An editorial in The Spectator read: “But the difficult truth is that no act of God created the disaster at the border. It is a wholly human mess, created by America’s leadership class. Migrants have discovered that if they arrive at the border and say the right words about violence in their perpetually violent home countries, they will be freely admitted without fear of deportation. Once inside the country, they can benefit from a glacial asylum-review process, and even if their petition is rejected, they had little to fear from US Immigration and Customs Enforcement (ICE).”

While Joe Biden has been given the traditional honeymoon, and then some, of a new president by the press, the editorial argues that “the border crisis could define Biden’s presidency,” reminding that no honeymoon lasts forever.

While no traditional presidential honeymoon, or anything related to such was ever given Donald Trump, at least he moved to action despite dishonest opposition and press hyperbole that often topped his own.

“Despite several blunders and his excessive emphasis on that signature wall, President Trump had by 2020 stabilized the situation with his ‘Remain in Mexico’ policy. Without the promise of easy entry to America, new arrivals at the border dried up,” The Spectator editorial pointed out.

The challenge of controlling immigration into the United States has become one, sadly like so many others, about which rationalism, deterministic thinking, and sober assessment is not allowed. It has become an issue almost exclusively emotional for the most vocal advocates on all sides.

“Nowhere is sentimentalism more rampant than in immigration policy. Even before Donald Trump ran for president, among progressives a growing moral consensus held that borders were at best inefficient and at worst, gravely immoral. How is it fair that some people may live in rich, safe nations, while others are trapped in poor, dangerous ones simply by accident of birth? Modern progressivism lacks the intellectual scaffolding to even answer that question. Four years of a Trump presidency hardened the new consensus into dogma. Bill Clinton may have bragged about curbing illegal immigration and Barack Obama may have voted to build a border fence. But in 2021, the de facto Democratic position is that America’s borders are an abomination,” the editors opined.

Could the new waves of immigrants pressing, and freely passing through, our border with Mexico be the counter wave of recent Democrat power gains?

The Spectator argues that “…Biden will have to find the courage to resist his own party’s new ideology, or the border crisis of his first months could turn into the defining problem of his entire presidency.”

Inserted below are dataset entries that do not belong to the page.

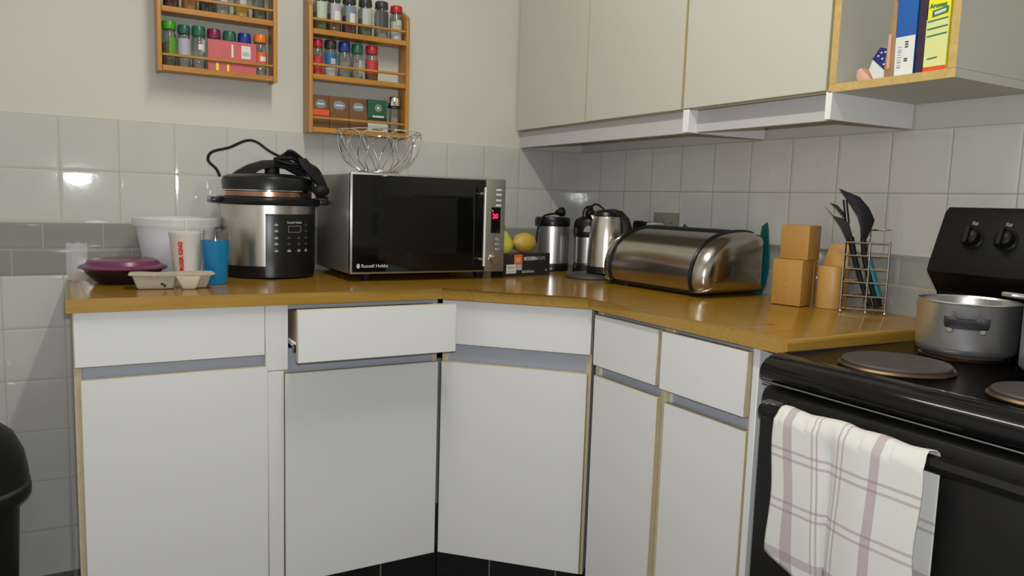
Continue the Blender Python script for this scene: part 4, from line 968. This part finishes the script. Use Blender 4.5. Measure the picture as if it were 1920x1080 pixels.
# dish towel over the oven handle
def towel():
    t = thing('dish_towel', 'cream dish towel with mauve check hanging on oven door handle', 'towel', (0, 0, 0), 0)
    bm = B(); uvl = bm.loops.layers.uv.new('UVMap')
    nu, nv = 90, 70; yl, yr = -1.672, -1.934
    Lb = .235
    sm = lambda a, b, x: (lambda k: k * k * (3 - 2 * k))(min(1, max(0, (x - a) / (b - a))))
    rows = []
    for i in range(nu + 1):
        u = i / nu; row = []
        Lf = .262 + .16 * min(u, .42) + .10 * max(0, u - .42)
        for j in range(nv + 1):
            s = -Lb + (Lf + Lb) * j / nv           # arc length from the handle top; negative = behind
            d = max(0, s); k = min(1, d / .33)
            amp = .010 * min(1, d / .18) ** .7
            groove = math.exp(-((u - .40) / .06) ** 2)
            fold = math.sin(u * 2 * PI * 1.6 + .3) * .5 + math.sin(u * 2 * PI * 3.1 + 1.1 + s * 3) * .22
            r_ = .0165
            if s > .024:
                x = -.7045 - r_ - .004 - amp * (.75 + fold * .6) + (.006 + .012 * k) * groove * min(1, d / .06) * .9
                x = min(x, -.7205); z = .7985 - (s - .024)
            elif s < -.024:
                x = -.6885 + .002 * math.sin(u * 9); z = .7985 - (-s - .024)
            else:
                a = s / .024 * PI / 2
                x = -.7045 - r_ * math.sin(a) * (1.0 if a > 0 else .97); z = .7985 + r_ * math.cos(a) + .0016 * math.sin(u * 19 + 1) + .004 * math.exp(-((u - .47) / .07) ** 2)
            y = yl + (yr - yl) * u
            # cloth pinched into the fold towards the bottom: the right half swings left
            y += k * (.006 * sm(.38, .50, u) - .030 * sm(.0, .14, u) * (1 - sm(.32, .46, u)))
            if s > 0:
                y -= .020 * k * sm(.6, 1, u)
                y -= .008 * k * (1 - sm(0, .35, u)) - .004 * math.sin(s * 30 + u * 3) * (.2 + .8 * (1 - sm(.04, .2, u)) + .8 * sm(.84, .98, u))
            else: y -= .006 * sm(.5, 1, u)
            row.append((bm.verts.new((x, y, z)), u, s / .40))
        rows.append(row)
    for i in range(nu):
        for j in range(nv):
            q = (rows[i][j], rows[i + 1][j], rows[i + 1][j + 1], rows[i][j + 1])
            f = bm.faces.new([k[0] for k in q])
            for lp, k in zip(f.loops, q): lp[uvl].uv = (k[1], k[2])
    o = O('cloth', bm, 'towel', t, ang=180)
    sd = o.modifiers.new('thickness', 'SOLIDIFY'); sd.thickness = .0014; sd.offset = 0
    return t
towel()

# ------------------------------------------------------------------ bin at the left edge
tc_ = thing('swing_bin', 'black domed kitchen bin at the lower left edge', 'bin', (-2.045, -.36, 0), 0)
bm = B(); lathe(bm, [(0, 0), (.115, 0), (.120, .005), (.136, .385), (0, .385)], seg=48); O('body', bm, 'black', tc_)
bm = B(); lathe(bm, [(.130, .3855), (.156, .386), (.162, .394), (.162, .412), (.158, .420), (.157, .45), (.148, .50), (.128, .545), (.09, .58), (.04, .598), (0, .60)], seg=56); ld = O('lid', bm, 'black', tc_)
bm = B(); lathe(bm, [(.1595, .418), (.1600, .424), (.1575, .428)], seg=56); O('lid_seam', bm, 'dkgrey', ld)

# ------------------------------------------------------------------ light
def lamp(name, kind, loc, e, size, color=(1, 1, 1), target=None, size_y=None):
    d = bpy.data.lights.new(name, kind); d.energy = e; d.color = color
    if kind == 'AREA':
        d.size = size
        if size_y: d.shape = 'RECTANGLE'; d.size_y = size_y
        else: d.shape = 'DISK'
    else: d.shadow_soft_size = size
    o = bpy.data.objects.new(name, d); COL.objects.link(o); o.location = loc
    if target: o.rotation_euler = (Vector(target) - Vector(loc)).to_track_quat('-Z', 'Y').to_euler()
    return o
for nm, ax in (('tube_lamp', -1), ('tube_lamp', 1)):
    o = lamp(nm, 'AREA', (-1.20 + ax * .012, -1.45, 2.50), 13.4, .05, (1, .965, .87), size_y=1.2)
    o.rotation_euler = (0, -ax * math.radians(42), 0)
lamp('camera_flash', 'AREA', (-1.752, -2.545, 1.205), 15.4, .035, (.90, .925, 1.), (-1.0, -.6, .85), .02)
w = bpy.data.worlds.new('world'); S.world = w; w.use_nodes = True
w.node_tree.nodes['Background'].inputs[0].default_value = (.8, .85, 1, 1); w.node_tree.nodes['Background'].inputs[1].default_value = .1
S.view_settings.view_transform = 'Standard'; S.view_settings.look = 'None'
S.view_settings.exposure = 0.; S.view_settings.gamma = 1.
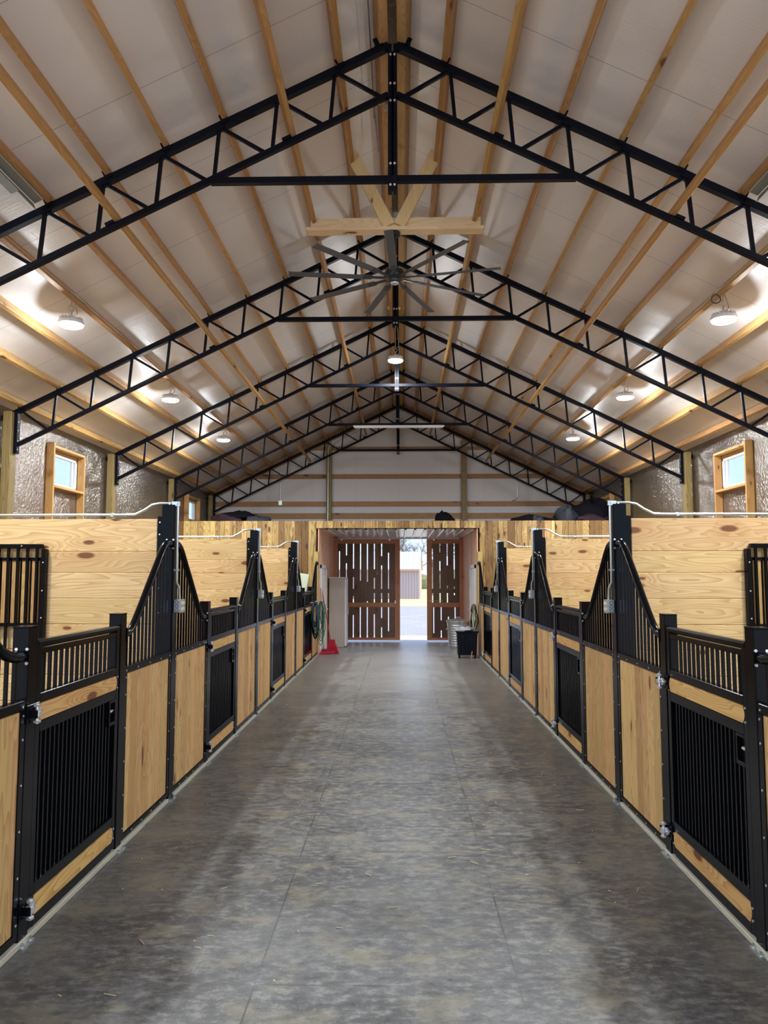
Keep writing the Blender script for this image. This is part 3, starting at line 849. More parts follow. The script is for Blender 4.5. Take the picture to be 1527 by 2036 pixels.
cache = {}
def place(key, maker, s, y, rev=False, length=0.0):
    """left row: as built; right row: turned half round so its near end is at y+length"""
    if key in cache: o = copy_tree(cache[key])
    else: o = maker(); cache[key] = o
    if s < 0: o.location = (-HW, y, 0); o.rotation_euler = (0, 0, 0)
    else: o.location = (HW, y+length, 0); o.rotation_euler = (0, 0, PI)
    return o
SN = ['nearest', 'second', 'third', 'farthest']
BAYS = []
for k in range(4):
    if k == 0: da, db = 3.84, 5.10
    else: da, db = T[k]+1.15, T[k]+2.42
    BAYS.append((T[k], da, db, T[k+1]))
for s in (-1, 1):
    sd_ = SIDE[s]
    for k, (t0, da, db, t1) in enumerate(BAYS):
        LA = da-t0-.10; LD = db-da-.10; LB = (t1-db-.10) if k < 3 else (17.10-db-.05)
        # the half turned copies swap their tall end, so the flip swaps too
        o = place(('P', round(LA, 3), s > 0), lambda: make_panel(LA, s > 0), s, t0+.05, length=LA)
        tag(o, 'black framed honey pine front panel on the near side of the %s %s stall door' % (SN[k], sd_), 'panel', 'stall front panels')
        o = place(('P', round(LB, 3), s < 0), lambda: make_panel(LB, s < 0), s, db+.05, length=LB)
        tag(o, 'black framed honey pine front panel on the far side of the %s %s stall door' % (SN[k], sd_), 'panel', 'stall front panels')
        o = place(('D', round(LD, 3)), lambda: make_door(LD), s, da+.05, length=LD)
        tag(o, 'black barred stall door with two pine planks, %s in the %s row' % (SN[k], sd_), 'door', 'stall doors')
        for y, w_ in ((da, 'near'), (db, 'far')):
            o = place(('DP',), make_dpost, s, y)
            tag(o, 'short black steel post on the %s side of the %s %s stall door' % (w_, SN[k], sd_), 'post', 'short door posts')
        o = place(('TP',), make_tpost, s, t0)
        tag(o, ('tall black steel post in the %s row, at the %s end wall board' % (sd_, 'first')) if k == 0 else 'tall black steel post carrying a conduit in the %s row, %s from the camera' % (sd_, ['', 'first', 'second', 'third'][k]), 'post', 'tall stall posts')
        # sill strips
        L = t1-t0-.14-(.06 if k == 3 else 0)
        o = MB().box(-.05, .014, 0, L, 0, .030, random.random(), .003).build('sill_board', M['sill']); o.location = (s*(HW), t0+.07, 0)
        if s > 0: o.location = (HW+.036, t0+.07, 0)
        else: o.location = (-HW, t0+.07, 0)
        tag(o, 'weathered sill strip on the floor under the %s %s stall front' % (SN[k], sd_), 'board', 'sill strips')

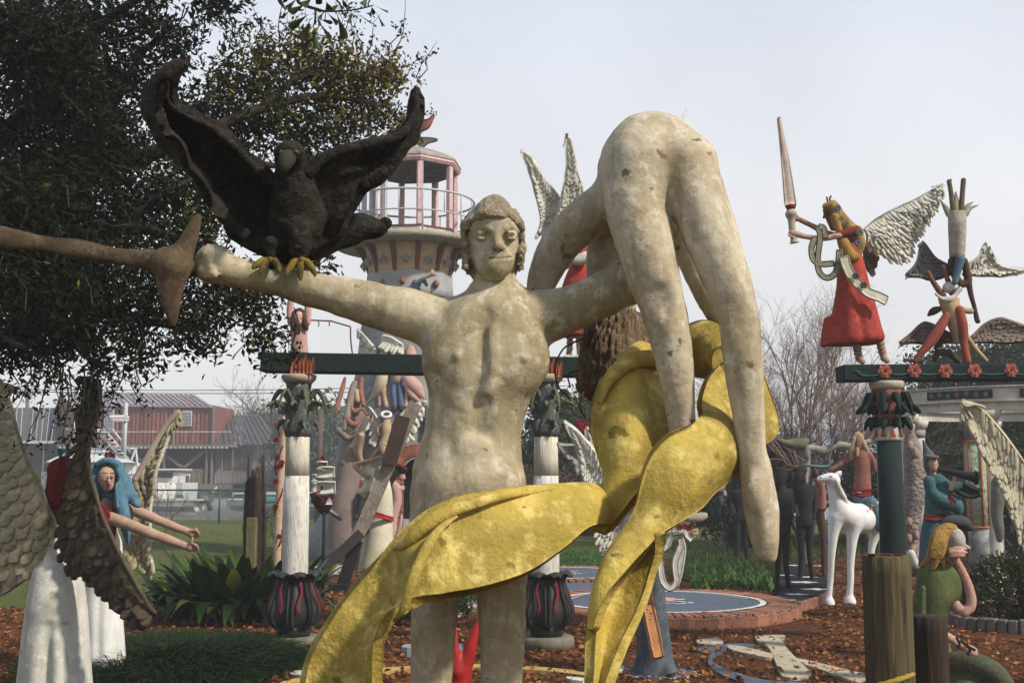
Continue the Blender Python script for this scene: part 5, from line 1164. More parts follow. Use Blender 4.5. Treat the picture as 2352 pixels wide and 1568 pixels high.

Joe Biden will do what ol’ Uncle Joe has always done: He will rhetorically attempt to split the baby on the issue to make people think he is both reining in the worst of the problem while keeping enough the false compassion in place to please all but the most radical Leftists who increasingly dominate his political party. And because we have little honest national media, unless the waves become so grotesque as to make non-coverage impossible for all but CNN, many voters will think ol’ Uncle Joe got enough of the job done – such is the power of misleading propaganda.